His face was strip-mined. A ditchful of flux. A pile of slag.
A sand dune sliding. A plate of meat. Mushrooms in a field of rain.
I was not yet born at the time, so I looked up the face in
Jet Magazine.
At the funeral, the coffin was kept open. His mother said she “wanted the world to see what they did to my boy.”
 
Da Vinci flayed the human body to better understand, to draw “sweet fleshiness with simple folds and roundness of limbs.” “Do not” he said, “make all the muscles of your figures apparent... limbs which are not in exercise must be drawn without showing the play of muscles. And if you do otherwise, you will have imitated a bag of nuts rather than a human figure.”
I did not know muscles wrapped in bands from chest to shoulder, tucked into the upper arm and folded under. That below the sinews and tendons, muscles were strapped like the staves of a basket across the chest. Until I went to see how autopsies are done, I did not know how small and pale the stomach was, that empty lungs are not light but will flop like fins when turned over, the two-lobed right one and the three-lobed left. That intercostal veins thread through the chest like perfectly basted hems. The epiglottis purses like the lip of a pitcher, and when the pituitary gland is lifted free of the brain it pops out with a neat little sound.
Fat is so yellow.
Veins are not blue but a soft, pearly gray.
 
A memorial can happen anywhere.
 
As it did, just recently, at a friend’s farm. I was walking through the yellow-brown stubble in early fall, after the last hay was cut, when I saw a deer. It was curled in a grassy depression just before a stand of trees. The deer was so small that I startled, thinking it was sleeping in a little nest. But when I moved toward it, it didn’t stir and I saw near the jaw a quarter-sized hole. The body was perfect except for the hole, which was terribly precise. The hole was deep, and the blood hadn’t slipped in runnels all over but dried black at the rim. I had never seen a deer that close. So I stayed.
I circled around again. On one side, the body was perfect, but then on the other, when I crossed over, there was the hole come upon like disbelief, the perfect jawbone pierced through, collapsed in. The hole like a cave. Like a cup. Like an ear, half-drowned and mud-filled. The darkness there was seeping pink.

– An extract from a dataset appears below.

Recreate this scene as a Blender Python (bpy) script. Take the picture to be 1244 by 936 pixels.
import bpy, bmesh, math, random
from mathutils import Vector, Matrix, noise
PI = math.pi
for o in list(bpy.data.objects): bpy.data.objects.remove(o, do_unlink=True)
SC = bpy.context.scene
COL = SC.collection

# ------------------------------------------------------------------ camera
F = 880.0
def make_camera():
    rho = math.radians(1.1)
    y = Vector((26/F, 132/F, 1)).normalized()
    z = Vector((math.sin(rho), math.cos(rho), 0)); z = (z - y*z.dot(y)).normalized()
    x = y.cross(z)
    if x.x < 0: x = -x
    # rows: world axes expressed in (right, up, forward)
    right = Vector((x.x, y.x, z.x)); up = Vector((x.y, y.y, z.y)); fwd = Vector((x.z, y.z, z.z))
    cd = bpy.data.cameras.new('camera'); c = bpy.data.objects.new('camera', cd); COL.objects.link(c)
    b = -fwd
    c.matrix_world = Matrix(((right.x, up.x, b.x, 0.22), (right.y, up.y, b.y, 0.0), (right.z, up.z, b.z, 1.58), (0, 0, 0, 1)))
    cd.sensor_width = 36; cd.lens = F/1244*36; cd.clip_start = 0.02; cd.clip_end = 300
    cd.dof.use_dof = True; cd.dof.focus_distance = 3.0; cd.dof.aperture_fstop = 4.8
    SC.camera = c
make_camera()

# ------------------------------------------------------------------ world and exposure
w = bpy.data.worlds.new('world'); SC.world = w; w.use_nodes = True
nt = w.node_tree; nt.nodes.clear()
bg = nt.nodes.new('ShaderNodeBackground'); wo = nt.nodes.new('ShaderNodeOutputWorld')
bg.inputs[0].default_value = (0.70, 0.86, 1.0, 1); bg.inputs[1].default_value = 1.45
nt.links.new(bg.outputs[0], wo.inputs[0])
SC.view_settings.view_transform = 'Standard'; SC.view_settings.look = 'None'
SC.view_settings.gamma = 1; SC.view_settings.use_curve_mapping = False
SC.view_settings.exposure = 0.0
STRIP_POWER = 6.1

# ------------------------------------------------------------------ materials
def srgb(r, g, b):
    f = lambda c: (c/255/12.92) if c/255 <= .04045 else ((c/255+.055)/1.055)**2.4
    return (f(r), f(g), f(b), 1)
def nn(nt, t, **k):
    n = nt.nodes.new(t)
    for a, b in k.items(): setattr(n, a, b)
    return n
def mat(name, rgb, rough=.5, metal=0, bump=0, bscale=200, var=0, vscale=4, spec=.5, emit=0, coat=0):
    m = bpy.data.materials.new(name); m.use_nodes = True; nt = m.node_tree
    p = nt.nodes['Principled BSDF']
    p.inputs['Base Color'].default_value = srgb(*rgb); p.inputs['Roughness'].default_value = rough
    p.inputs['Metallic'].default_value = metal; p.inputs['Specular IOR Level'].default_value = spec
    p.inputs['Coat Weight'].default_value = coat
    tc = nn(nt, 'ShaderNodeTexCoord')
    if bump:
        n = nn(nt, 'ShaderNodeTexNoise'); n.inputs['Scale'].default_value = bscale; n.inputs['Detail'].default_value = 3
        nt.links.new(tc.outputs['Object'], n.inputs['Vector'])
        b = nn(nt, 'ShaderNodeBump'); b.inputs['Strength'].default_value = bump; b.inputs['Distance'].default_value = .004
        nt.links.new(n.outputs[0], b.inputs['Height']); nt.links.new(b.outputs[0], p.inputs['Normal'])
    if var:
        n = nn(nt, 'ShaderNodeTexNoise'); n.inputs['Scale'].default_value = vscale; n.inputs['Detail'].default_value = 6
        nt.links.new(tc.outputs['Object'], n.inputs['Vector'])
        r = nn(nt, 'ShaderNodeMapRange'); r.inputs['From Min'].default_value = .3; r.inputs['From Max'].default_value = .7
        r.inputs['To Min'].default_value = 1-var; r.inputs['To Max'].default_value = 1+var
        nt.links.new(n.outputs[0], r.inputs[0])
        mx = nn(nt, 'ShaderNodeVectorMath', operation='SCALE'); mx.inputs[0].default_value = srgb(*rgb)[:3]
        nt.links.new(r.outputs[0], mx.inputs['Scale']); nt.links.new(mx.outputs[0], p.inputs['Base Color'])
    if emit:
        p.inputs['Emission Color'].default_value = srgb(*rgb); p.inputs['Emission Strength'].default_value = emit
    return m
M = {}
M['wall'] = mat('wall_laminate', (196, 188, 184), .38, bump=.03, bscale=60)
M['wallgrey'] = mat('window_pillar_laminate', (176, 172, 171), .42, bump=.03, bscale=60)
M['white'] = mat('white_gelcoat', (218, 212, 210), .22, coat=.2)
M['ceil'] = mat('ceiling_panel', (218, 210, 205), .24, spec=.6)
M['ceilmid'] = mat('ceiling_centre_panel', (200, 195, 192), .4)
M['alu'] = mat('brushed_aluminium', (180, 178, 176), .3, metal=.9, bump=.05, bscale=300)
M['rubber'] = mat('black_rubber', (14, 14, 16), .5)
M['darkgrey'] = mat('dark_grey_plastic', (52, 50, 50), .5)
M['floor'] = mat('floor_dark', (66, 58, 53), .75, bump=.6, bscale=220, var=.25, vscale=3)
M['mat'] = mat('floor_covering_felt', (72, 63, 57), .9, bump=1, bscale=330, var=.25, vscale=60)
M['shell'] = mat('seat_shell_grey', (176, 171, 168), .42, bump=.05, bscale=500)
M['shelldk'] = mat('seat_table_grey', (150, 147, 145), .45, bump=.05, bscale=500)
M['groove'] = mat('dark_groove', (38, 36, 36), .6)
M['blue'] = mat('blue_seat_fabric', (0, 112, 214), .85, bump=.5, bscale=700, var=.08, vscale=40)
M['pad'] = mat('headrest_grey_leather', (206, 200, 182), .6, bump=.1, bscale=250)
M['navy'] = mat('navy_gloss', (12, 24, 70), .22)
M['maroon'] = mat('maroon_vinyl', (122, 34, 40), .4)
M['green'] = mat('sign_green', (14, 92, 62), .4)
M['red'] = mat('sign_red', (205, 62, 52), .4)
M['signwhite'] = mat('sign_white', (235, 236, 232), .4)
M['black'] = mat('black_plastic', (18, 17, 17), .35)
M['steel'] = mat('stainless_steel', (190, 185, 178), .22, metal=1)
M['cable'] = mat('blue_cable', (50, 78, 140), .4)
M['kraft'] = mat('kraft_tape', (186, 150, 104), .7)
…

The pink underneath was—I couldn’t tell what. So I stayed with the body. So I kept looking in.
On Looking Away: A Panoramic
 
O
nce I saw:
at an exhibition, balanced on its points, a blowfish, inflated, shellacked. Its empty stomach was mottled pink, brown, and cream. Its mouth was open, the lips a thin, stretched O of surprise. So easy someone had made it to forget the working insides, to forget, so we might tilt toward the light a hollow balloon of pleasure. Dip safely a finger into the spaces between flared needles.
 
And once . . .
But it wasn’t just once. There are so many things to consider looking away from.
Once an emerald dragonfly landed in front of me on a cashier’s thin arm. Its jittery sheen articulated as she moved and made her smaller by that trick, partial, and barely seen.
Tattoos are sad things. So one-time-only. The need to be marked so openly displayed and then, well, that little picture is all you get. And how much the poor image is meant to hold: such a record of need, all painstaking decision or quick impetuousness recorded on the skin. The snapshot of the big event and not the big event itself (the one that lives behind the skin, always, always unseen) makes anyone forever the guy with his old war stories. About Johnnie. Remember him? True love you had for that guy. Like a brother . . . wife gave me his medal . . . . Heraldry, desire, homage crushed down to shamrock, Tasmanian devil, or, demurely—let’s not go too far, let’s not go crazy—a sweet-pea vine at the ankle. Muted registers, in case of disappointment. Muted regions of the body, in case of having-to-learn-to-live-with.